When

Jun 01, 2011

Type

Sculpture

Where

Sculpture & Architecture Park

Eve, 2000
bronze
92" x 60" x 64"

Hero at Evening, 2000
Bronze
53" x 78" x 52"

Homage to Rodin, 1999
Bronze
43" x 60" x 54"

William Tucker is a distinguished sculptor who, having made constructions in steel, wood and other materials for the first twenty years of his career, now models in clay and plaster for bronze. Asked to describe his work, Dore Ashton commented that Tucker has found "original ways to extend the great modern tradition in sculpture."

Prior to his work being exhibited for this annual summer exhibition, in April 2011 Dore Ashton (an eminent writer and critic) and Tucker engaged in a presented talk at Omi which was open to the public. The two are close friends, as Ashton had met Tucker early in his career and had written about his work over the course of their long friendship.

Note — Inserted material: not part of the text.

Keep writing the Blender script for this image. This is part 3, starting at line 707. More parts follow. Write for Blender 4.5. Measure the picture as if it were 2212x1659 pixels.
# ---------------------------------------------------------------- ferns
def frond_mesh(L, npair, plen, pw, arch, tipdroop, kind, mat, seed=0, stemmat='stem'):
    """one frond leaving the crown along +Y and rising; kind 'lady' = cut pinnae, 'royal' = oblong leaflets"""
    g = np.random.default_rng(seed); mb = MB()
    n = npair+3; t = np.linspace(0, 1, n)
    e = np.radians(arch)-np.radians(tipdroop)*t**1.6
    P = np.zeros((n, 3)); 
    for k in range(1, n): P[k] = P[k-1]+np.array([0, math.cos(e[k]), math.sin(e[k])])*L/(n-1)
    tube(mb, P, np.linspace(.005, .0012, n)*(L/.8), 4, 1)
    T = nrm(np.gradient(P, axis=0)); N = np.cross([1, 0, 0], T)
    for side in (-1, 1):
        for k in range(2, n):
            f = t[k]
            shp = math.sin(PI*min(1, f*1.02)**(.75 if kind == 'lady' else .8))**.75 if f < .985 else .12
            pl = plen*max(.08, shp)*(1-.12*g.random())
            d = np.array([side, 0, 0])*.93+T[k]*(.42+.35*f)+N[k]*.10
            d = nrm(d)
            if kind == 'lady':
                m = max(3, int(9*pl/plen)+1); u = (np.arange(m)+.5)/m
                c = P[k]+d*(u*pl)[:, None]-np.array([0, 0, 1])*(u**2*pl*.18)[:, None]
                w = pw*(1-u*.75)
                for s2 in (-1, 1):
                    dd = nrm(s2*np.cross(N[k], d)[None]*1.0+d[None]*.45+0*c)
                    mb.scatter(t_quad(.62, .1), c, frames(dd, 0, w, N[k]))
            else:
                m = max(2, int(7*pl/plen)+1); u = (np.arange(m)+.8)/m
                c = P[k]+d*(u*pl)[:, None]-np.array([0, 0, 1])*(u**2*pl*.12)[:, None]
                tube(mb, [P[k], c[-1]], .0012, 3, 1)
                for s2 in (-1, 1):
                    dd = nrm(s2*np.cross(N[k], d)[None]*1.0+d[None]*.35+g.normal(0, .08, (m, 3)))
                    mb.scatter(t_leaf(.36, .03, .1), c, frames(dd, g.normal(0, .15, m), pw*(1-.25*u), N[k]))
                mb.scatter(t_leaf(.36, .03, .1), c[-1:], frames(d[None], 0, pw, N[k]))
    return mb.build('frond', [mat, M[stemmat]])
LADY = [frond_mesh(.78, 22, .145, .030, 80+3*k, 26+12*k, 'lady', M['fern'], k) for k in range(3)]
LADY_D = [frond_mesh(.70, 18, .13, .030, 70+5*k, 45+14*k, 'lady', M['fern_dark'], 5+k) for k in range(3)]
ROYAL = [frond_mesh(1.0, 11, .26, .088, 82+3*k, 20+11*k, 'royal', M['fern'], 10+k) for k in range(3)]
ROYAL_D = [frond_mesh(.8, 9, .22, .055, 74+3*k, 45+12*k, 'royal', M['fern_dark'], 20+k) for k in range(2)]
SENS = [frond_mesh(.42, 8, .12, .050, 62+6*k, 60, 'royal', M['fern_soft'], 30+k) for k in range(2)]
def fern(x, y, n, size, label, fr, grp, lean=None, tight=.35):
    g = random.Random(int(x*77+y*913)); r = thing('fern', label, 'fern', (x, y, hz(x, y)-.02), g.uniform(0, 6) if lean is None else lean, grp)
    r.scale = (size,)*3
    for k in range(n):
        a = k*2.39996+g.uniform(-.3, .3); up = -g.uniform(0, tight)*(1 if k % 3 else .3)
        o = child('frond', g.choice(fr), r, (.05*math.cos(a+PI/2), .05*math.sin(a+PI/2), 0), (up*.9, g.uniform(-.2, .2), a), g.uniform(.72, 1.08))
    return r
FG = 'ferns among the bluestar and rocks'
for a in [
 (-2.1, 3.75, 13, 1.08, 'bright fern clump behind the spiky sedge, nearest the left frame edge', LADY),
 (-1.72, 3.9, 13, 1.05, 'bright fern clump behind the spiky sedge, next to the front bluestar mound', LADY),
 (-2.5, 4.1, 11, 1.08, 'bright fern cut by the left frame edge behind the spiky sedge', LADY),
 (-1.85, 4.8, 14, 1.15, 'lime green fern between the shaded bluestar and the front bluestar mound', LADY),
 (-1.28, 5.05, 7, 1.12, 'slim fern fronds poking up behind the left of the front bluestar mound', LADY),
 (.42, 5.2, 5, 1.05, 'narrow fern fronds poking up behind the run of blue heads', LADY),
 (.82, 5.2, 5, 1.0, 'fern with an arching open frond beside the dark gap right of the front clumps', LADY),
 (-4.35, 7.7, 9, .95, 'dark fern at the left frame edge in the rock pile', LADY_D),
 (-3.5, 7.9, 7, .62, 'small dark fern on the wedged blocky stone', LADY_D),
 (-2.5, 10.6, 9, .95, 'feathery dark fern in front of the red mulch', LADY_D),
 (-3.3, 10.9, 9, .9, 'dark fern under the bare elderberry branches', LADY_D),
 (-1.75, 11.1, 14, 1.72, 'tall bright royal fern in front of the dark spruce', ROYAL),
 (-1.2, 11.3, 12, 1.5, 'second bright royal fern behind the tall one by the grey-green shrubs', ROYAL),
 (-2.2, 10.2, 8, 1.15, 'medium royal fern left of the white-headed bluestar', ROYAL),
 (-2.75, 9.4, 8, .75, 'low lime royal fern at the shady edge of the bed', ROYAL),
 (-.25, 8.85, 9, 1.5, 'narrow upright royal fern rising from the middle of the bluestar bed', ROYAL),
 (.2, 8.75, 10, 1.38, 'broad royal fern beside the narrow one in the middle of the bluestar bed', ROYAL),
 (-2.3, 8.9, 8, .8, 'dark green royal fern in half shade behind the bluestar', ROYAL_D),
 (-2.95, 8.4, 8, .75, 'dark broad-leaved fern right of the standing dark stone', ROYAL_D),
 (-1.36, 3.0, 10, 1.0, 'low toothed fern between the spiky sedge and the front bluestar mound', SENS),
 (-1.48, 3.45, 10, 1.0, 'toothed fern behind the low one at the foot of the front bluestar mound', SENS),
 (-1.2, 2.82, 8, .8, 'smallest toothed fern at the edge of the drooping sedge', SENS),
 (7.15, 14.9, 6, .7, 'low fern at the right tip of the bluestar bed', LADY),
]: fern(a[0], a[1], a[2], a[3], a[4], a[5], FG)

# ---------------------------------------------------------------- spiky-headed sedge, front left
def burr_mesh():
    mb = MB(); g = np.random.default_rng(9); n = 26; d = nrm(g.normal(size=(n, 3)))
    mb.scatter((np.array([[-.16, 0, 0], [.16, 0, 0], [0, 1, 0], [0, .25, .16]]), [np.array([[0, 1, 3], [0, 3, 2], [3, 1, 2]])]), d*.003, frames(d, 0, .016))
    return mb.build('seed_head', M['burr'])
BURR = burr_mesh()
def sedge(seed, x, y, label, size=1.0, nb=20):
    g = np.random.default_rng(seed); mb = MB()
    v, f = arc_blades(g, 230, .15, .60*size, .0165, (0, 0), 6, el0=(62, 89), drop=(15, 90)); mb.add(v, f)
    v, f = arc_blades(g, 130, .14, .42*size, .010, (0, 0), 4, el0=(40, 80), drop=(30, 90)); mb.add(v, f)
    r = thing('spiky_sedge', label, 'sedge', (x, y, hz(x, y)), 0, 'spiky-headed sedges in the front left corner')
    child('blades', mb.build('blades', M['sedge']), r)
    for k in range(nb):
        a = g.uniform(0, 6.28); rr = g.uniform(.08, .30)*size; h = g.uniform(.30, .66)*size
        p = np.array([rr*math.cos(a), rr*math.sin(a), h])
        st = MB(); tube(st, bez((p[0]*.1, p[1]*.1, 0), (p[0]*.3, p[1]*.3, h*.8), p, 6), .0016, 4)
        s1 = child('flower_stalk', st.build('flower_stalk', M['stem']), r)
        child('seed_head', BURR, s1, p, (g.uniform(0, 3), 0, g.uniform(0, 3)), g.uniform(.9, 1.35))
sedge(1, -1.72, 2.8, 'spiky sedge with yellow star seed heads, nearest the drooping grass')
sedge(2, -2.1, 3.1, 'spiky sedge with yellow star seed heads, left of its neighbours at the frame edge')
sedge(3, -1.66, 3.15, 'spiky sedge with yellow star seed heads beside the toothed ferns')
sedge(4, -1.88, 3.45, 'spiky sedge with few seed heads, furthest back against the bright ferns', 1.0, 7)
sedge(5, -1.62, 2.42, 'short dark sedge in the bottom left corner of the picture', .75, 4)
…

Born in Cairo in 1935, Tucker moved to England as a young child. He attended the University of Oxford from 1955 to 1958 and continued postgraduate study at the Central School of Art, and Saint Martins College of Art in London, where Anthony Caro was teaching. His work came to public prominence in 1965 when it was exhibited in The New Generation exhibition at the Whitechapel Art Gallery in London. The following year he exhibited alongside Caro in the important 1966 exhibition, Primary Structures, at the Jewish Museum in New York. Tucker was Gregory Fellow at the Fine Arts Department of the University of Leeds for two years from 1968 to 1970, and represented Britain at the 1972 Venice Biennale. In 1978 Tucker moved to New York, where he taught at Columbia University and the New York Studio School. He received a Guggenheim Fellowship in 1981, the National Endowment for the Arts Fellowship in 1986, and in 2010, the International Sculpture Center's award for Lifetime Achievement in Contemporary Sculpture.